After successful completion of the course, students are able to: 

• to describe the basics of special relativity theory and to solve simple calculation examples from the subject area: Simultaneity, time dilation, length contraction, Galileo and Lorentz transformation, relative velocity, relative momentum, relative mass, relative energy.
• to explain in the field of electrostatics and magnetostatics the basic terms and apply the most important principles: charge, field, dipole, charge transport, capacitor, insulator, energy density, direct current, alternating current.
• to solve tasks from the field of electrodynamics with regard to the following topics: Force between moving charges, field concept, Lorenz force, induction field, magnetic field, magnetic dipoles, electromotive force, magnetic flux, Faraday induction, Lenz's law, self-induction, energy stored in coil, magnetic influence, plate capacitor, susceptibility, Maxwell equations, components in the circuit (ohmic, capacitive and inductive resistance; transformer; electric oscillating circuits). 
• to calculate the velocity and wavelength of electromagnetic waves in different media and to predict the influence of different geometric optics (mirrors, lenses, reflection, refraction) on the beam path. Understand the propagation of sound waves, the Doppler effect and standing waves (e.g. in musical instruments). Describe basic effects of wave optics such as interference and experiments with single or double slits, mathematically.

Introduction to physics II:

• Special relativity
• Electrostatics and magnetostatics
• Basics of electrodynamics
• Basics of optics and wave mechanics

This lecture is held in hybrid mode. Live lectures are given in FH HS6 on Mondays 14:00 - 15:45 AM. These are streamed (if required) in parallel via Zoom.
We also provide recordings of LectureTube sessions from a past year for convenience.

Please note that all course material and additional information are available via TUWEL.

Therefore, please register for this course in TUWEL.

The introduction will be held online on March 3, 9:00 AM in the Radinger lecture hall GM 2.

A written examination on the lecture contents. The exam lasts 90 minutes and consists of 5 tasks. These tasks are chosen randomly from the subject areas and consist of calculation examples (problems given in words) that test logic, comprehension and mathematical skills.

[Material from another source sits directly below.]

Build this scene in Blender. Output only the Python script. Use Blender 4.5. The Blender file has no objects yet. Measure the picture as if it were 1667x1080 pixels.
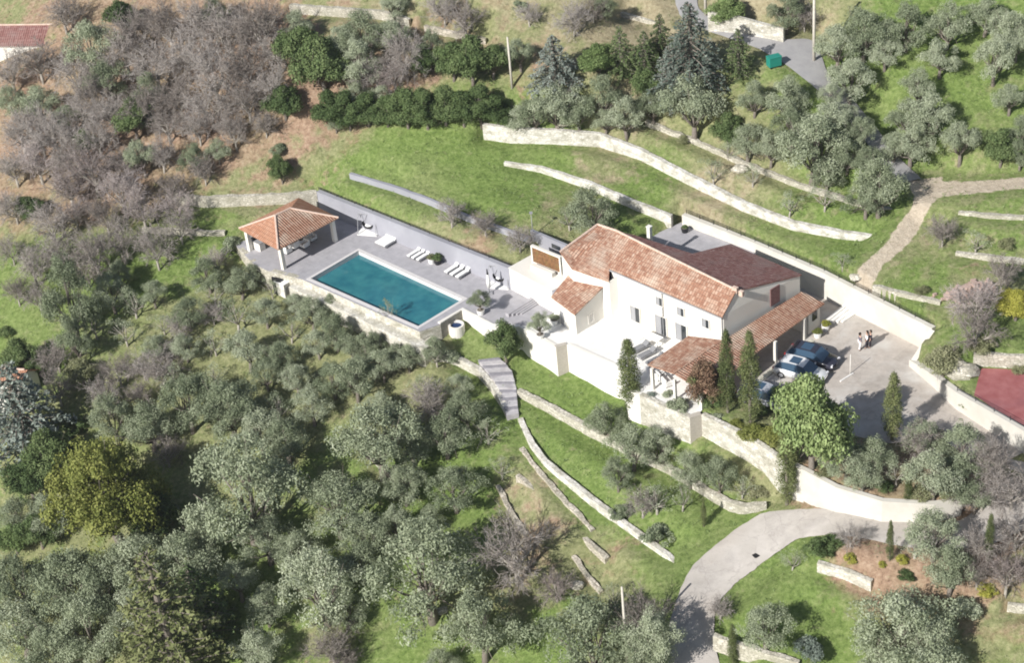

A total of 100 points are awarded for the exam; 88-100 points correspond to a "Sehr Gut", 75-87 points to a "Gut", 62-74 points to a "Befriedigend", 50-61 points to a "Genügend" and less than 50 points to a " Nicht Genügend", which means that the exam would have to be repeated.

Allowed aids in the examination are: self-written formulary and help sheets (2 A4 sheets of paper written on both sides) and a non-programmable calculator.

Special features: If the UE Physics II (successor of the PS Physics Proseminar II 138.081) is completed successfully, you will receive 10 bonus points in the written exam.

We roughly follow "Physik für Bachelors", J. Rybach, Hanser Verlag

Some fields, as for example relativity are oriented more at "Physics for Scientists & Engineers with modern Physics", D.C. Giancoli, Pearson International. The latter book is rather comprehensive and suited very well as a reference with many exercises related to practical problems.